Pois é disso que se trata.
Na noite do dia 7 de maio a Câmara Federal aprovou um projeto de lei segundo o qual “fica sustado o andamento da Ação Penal contida na Petição n.12100 em curso no Supremo Tribunal Federal (STF) em relação a todos crimes imputados”. O texto, enganoso e flagrantemente inconstitucional, após aprovado por 44 (contra 18) votos na Comissão de Constituição e Justiça (CCJ), subiu acelerado para a plenária. Ali, em regime de urgência, sem possibilidade de discussão e sem que a sociedade – que majoritariamente rejeita a anistia – pudesse ser minimamente informada, recebeu 315 votos incluindo 197 de partidos da base do governo que ocupam ministérios de Lula (PP, 44 votos a favor, 1 contra e 3 ministérios; MDB, 32 votos, 5 contra e 3 ministérios; PSD, 26 votos, 11 contra e 3 ministérios; PRD, 4 votos, zero contra e um ministério; PSB 3 votos, 3 ministérios; PDT 2 votos – havia recém deixado o Ministério da Previdência) e mais 40 votos do Republicanos, partido de seu suposto aliado, na presidência da Câmara Federal, entre outros.
Só este parágrafo, relatando o coração do que ocorreu após Jair Bolsonaro (PL) expor as tripas para se vitimizar e logo depois mostrar sua condição real, ao subir e descer de um carro de som, naquele comício fracassado de Brasília, já justificaria um novo título para esta coluna. Caberia bem algo como Os Ratos Contra-atacam, pois foi exatamente isso que ocorreu.
Mas Francisco é nosso guia. E pensando nele precisamos entender qual é nosso lado, nosso papel e nossos deveres neste momento histórico em que parlamentares canalhas tratam de desmoralizar os fundamentos da democracia, comprometendo a paz e fraudando argumentos que, maliciosamente espalhados pela máquina de desinformação, tendem a encaminhar o Brasil para o caos.
“O meu povo é pobre e eu sou um deles” disse Francisco em frases e ações que resumindo sua vida agora nos convocam a reagir contra aqueles que, se omitindo ou atuando como vendilhões do templo, da pátria e do futuro deste pais, acabam de recolocar entre nós o golpe de estado, como ameaça real.
Uma música que diga algo sobre isso? É até chato, pela banalização e repetição excessivas e esvaziadas a que Geraldo Vandré tem sido relegado, mas sem dúvida, quem sabe faz hora, não espera acontecer.

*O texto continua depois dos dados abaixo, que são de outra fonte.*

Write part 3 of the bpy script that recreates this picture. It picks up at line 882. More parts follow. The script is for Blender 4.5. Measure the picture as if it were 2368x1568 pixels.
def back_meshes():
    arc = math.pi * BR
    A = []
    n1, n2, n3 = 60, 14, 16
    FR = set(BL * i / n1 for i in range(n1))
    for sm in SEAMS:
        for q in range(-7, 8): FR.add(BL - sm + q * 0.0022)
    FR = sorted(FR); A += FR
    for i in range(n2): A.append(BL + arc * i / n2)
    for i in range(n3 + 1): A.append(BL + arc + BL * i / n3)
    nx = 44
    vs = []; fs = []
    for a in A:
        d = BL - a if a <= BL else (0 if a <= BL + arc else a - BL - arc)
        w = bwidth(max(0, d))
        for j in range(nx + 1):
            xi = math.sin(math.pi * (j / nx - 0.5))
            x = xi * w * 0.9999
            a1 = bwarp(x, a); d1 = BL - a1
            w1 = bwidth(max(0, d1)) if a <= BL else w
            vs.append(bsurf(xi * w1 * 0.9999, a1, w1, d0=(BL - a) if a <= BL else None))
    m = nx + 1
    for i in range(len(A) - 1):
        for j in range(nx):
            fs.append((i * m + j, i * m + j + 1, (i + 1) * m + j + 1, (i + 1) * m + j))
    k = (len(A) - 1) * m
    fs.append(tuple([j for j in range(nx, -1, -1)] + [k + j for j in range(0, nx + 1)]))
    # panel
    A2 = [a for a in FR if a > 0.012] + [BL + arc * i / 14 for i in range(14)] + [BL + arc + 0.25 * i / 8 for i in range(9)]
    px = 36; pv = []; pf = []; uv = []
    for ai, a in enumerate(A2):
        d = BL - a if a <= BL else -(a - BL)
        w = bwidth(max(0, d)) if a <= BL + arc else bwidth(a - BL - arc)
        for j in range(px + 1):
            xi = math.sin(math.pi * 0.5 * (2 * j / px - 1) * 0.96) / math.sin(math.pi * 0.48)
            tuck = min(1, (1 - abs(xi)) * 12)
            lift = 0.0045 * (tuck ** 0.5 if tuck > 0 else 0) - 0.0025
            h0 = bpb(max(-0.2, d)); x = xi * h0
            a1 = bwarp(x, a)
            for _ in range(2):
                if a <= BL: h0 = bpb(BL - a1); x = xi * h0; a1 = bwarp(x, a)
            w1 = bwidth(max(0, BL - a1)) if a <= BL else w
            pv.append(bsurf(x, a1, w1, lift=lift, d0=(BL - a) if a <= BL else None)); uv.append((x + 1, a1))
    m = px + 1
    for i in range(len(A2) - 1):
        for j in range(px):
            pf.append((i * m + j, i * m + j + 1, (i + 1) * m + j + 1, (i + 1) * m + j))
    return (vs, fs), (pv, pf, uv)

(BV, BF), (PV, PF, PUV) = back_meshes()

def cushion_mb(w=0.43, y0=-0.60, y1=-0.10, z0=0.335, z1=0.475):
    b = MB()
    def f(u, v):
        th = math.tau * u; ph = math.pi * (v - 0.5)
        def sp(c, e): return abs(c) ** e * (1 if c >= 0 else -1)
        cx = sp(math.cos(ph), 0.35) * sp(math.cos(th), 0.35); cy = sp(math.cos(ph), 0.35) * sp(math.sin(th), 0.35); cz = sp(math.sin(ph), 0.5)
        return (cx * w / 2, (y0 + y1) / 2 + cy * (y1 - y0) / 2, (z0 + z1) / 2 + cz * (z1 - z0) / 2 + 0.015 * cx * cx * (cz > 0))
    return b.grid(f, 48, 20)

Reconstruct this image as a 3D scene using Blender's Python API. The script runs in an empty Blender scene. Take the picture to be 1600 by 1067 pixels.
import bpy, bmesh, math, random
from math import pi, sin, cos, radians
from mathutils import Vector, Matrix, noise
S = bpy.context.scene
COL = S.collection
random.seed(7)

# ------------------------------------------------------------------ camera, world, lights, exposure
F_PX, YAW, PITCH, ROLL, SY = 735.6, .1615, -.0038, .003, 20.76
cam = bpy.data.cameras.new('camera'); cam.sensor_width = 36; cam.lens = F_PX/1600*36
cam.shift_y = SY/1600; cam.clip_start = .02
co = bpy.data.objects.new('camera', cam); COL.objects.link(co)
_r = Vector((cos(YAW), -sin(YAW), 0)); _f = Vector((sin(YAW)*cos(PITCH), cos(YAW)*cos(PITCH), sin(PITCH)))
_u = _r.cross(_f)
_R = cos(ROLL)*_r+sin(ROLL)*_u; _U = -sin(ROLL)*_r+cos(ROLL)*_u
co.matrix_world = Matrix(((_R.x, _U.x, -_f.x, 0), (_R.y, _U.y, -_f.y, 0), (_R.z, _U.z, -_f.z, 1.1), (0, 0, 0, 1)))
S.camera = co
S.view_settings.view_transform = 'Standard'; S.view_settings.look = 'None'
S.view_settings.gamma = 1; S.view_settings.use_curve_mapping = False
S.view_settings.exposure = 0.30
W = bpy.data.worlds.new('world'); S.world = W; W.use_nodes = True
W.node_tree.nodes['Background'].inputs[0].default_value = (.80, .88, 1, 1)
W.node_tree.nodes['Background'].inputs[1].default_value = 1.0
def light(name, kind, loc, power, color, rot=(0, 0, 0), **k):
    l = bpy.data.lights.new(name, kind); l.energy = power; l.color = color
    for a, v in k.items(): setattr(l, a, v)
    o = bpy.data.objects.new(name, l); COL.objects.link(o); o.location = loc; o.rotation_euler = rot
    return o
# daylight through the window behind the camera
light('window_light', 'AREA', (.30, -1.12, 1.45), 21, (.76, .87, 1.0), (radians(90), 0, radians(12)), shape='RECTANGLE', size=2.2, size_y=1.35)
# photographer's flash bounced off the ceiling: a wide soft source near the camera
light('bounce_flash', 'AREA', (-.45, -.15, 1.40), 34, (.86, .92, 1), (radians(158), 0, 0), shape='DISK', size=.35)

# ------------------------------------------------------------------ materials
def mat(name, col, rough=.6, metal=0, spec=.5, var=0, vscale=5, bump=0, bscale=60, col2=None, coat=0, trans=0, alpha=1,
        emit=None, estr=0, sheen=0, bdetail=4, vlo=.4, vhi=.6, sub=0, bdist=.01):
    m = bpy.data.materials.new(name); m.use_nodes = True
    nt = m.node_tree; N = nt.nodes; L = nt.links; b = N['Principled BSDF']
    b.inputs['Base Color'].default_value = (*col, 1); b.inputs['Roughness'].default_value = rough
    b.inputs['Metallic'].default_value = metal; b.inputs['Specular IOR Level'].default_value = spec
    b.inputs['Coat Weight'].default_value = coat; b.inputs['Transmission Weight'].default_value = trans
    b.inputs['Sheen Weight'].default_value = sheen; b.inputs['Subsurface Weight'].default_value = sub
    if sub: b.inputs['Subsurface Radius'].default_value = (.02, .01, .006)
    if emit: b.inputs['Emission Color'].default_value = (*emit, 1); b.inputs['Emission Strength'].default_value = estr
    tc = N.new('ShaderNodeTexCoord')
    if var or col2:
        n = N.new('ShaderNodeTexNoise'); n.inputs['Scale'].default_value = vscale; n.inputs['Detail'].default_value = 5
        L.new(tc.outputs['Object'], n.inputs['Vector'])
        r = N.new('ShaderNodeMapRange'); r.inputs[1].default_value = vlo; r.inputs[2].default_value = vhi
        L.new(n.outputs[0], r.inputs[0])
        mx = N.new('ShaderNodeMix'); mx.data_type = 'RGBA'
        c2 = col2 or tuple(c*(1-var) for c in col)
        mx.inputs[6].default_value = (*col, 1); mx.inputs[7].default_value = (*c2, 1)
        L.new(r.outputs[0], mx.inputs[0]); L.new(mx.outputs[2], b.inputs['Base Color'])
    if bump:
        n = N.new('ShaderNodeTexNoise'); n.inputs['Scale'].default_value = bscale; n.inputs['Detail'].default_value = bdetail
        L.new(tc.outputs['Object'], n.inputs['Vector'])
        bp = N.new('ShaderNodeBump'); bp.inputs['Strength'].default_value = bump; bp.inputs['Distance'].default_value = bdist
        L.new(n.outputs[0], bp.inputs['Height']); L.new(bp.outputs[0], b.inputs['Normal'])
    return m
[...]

Ao que parece, infelizmente os golpistas se apropriaram também disso.
Precisamos reagir.
Obs: fumaça branca na Capela Sistina e depois de fugir do Bonner a Ilze Scamparini de fato subiu no telhado… Infelizmente, sem tempo para estudar o fato e assim poder comentar as implicações a esperar da ascensão deste novo papa, norte-americano que viveu no Peru e que esperamos carregará consigo a coragem, o espírito e a alma que nos iluminaram e aqueceram durante o pontificado de Francisco.
* Este é um artigo de opinião e não necessariamente representa a linha editorial do Brasil do Fato.